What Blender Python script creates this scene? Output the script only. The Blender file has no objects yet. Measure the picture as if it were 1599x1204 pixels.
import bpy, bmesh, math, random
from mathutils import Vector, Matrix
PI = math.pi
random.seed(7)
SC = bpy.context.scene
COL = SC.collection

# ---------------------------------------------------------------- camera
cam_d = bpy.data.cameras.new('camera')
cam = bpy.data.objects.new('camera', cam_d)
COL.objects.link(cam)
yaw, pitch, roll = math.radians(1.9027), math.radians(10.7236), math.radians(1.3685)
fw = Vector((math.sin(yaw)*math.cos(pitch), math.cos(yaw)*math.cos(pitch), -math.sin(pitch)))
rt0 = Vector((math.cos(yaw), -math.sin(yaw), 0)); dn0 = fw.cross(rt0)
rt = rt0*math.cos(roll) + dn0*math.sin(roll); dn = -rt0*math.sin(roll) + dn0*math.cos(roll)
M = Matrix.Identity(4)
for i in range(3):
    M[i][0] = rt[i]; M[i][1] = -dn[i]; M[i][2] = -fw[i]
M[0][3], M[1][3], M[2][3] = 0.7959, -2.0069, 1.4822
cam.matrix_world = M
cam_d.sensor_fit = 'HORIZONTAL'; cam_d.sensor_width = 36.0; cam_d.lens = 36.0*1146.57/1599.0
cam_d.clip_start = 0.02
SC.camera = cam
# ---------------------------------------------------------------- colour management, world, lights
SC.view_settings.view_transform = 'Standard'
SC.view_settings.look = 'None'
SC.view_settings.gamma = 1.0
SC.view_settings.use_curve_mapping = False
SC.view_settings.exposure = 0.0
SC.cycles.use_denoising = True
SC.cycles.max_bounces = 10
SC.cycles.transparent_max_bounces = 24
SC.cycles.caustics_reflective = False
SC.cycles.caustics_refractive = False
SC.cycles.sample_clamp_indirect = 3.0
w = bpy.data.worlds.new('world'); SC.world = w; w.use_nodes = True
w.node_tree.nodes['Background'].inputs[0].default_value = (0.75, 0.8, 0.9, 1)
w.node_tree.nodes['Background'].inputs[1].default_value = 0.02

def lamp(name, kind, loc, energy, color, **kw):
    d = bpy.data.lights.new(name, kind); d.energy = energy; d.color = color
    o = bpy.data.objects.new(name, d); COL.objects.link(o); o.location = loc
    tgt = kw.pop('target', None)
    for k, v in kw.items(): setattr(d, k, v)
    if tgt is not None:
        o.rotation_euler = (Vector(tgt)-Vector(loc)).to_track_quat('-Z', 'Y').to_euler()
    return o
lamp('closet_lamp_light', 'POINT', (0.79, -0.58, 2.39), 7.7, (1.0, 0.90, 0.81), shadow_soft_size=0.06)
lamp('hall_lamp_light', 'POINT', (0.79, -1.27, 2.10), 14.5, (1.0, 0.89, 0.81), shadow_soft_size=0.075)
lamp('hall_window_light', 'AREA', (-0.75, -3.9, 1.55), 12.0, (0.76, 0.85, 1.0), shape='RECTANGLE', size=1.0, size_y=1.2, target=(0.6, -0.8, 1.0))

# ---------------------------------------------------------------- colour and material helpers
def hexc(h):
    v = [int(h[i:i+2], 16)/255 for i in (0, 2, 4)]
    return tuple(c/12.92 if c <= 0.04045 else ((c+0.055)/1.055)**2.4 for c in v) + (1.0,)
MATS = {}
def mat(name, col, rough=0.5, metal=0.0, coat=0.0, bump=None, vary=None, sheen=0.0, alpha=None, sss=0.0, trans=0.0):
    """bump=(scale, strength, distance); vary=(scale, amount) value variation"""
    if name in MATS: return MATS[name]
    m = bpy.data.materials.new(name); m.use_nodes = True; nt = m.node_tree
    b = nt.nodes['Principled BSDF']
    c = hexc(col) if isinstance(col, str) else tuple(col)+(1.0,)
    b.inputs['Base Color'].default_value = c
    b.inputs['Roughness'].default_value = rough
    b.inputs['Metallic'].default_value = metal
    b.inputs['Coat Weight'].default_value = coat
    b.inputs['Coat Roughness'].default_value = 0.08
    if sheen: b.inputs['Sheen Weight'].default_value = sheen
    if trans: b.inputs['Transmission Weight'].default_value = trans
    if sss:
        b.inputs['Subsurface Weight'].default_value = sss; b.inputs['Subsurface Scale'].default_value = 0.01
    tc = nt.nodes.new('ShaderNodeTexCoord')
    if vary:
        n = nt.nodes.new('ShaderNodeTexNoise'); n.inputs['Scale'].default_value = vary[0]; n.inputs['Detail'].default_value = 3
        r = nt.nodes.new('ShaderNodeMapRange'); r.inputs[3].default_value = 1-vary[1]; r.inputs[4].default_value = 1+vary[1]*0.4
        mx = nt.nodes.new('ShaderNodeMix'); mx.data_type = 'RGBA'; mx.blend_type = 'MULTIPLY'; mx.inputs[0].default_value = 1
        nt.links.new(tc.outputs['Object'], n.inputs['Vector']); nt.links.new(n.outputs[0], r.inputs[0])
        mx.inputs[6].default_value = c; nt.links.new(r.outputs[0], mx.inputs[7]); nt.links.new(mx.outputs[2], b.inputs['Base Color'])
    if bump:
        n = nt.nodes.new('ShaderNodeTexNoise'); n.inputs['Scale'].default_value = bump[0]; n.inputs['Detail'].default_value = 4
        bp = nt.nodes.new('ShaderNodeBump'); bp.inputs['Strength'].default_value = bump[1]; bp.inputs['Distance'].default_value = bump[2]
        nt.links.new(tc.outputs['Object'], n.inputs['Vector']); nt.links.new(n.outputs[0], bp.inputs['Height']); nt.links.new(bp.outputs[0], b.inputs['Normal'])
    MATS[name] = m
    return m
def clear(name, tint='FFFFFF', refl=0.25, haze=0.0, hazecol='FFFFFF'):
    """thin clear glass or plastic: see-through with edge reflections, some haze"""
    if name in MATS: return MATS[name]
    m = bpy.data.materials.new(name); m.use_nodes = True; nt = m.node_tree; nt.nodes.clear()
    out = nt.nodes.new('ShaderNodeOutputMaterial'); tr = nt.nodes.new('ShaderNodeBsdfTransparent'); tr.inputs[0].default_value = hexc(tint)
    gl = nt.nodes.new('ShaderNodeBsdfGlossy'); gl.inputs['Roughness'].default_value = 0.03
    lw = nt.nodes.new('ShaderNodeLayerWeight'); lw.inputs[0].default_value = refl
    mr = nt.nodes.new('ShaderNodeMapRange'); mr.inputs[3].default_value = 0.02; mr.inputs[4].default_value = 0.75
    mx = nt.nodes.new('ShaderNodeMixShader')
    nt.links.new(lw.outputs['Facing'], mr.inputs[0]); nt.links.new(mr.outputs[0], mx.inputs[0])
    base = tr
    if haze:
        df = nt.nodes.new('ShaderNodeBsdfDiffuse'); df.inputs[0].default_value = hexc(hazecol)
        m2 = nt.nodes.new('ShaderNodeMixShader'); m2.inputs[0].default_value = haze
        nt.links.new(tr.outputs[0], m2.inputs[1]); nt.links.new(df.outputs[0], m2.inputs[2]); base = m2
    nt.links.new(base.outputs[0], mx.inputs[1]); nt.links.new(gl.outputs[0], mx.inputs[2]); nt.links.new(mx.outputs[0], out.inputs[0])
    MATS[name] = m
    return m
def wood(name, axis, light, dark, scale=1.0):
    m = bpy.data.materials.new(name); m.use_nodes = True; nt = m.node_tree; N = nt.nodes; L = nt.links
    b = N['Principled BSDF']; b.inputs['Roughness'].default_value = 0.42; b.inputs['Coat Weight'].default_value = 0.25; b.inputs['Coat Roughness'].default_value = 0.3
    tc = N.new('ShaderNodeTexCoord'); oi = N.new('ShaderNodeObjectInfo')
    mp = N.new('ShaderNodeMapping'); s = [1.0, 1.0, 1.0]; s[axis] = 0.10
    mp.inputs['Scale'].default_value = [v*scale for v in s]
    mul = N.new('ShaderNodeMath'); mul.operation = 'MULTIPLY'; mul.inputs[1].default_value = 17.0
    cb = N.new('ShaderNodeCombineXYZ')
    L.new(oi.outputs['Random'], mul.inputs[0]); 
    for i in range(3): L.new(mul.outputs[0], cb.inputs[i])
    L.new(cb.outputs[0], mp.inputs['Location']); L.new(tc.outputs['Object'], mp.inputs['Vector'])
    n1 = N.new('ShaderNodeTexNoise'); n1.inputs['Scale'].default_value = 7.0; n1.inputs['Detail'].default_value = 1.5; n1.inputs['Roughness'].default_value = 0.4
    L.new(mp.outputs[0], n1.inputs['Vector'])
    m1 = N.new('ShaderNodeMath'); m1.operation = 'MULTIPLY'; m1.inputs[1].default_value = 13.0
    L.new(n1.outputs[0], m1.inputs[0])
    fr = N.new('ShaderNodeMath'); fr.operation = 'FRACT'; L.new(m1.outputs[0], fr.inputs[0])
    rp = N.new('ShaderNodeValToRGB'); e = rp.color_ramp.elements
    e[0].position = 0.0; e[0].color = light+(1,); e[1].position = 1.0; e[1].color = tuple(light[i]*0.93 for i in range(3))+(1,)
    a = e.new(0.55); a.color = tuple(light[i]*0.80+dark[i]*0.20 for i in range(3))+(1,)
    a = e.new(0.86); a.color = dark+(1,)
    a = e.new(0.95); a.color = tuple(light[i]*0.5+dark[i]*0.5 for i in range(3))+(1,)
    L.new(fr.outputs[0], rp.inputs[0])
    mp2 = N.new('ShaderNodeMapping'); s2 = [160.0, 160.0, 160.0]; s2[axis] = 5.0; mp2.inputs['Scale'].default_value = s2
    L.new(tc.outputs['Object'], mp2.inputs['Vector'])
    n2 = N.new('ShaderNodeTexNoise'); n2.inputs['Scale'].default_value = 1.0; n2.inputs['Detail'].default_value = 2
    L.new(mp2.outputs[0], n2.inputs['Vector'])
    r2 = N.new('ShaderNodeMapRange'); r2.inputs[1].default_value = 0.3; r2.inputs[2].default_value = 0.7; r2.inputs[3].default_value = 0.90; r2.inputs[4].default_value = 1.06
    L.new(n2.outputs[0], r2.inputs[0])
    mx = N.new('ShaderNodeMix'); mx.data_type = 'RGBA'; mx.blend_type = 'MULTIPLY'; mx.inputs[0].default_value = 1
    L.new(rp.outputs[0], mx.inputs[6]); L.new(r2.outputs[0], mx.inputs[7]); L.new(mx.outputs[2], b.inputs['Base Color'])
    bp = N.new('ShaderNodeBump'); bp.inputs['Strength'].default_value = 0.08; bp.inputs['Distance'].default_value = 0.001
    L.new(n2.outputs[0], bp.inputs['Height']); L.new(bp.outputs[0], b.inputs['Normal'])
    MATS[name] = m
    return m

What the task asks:
Your answer should be exactly the lines of the data above, from the first through the line containing "COL = SC.collection".

Exercise solution:
What Blender Python script creates this scene? Output the script only. The Blender file has no objects yet. Measure the picture as if it were 1599x1204 pixels.
import bpy, bmesh, math, random
from mathutils import Vector, Matrix
PI = math.pi
random.seed(7)
SC = bpy.context.scene
COL = SC.collection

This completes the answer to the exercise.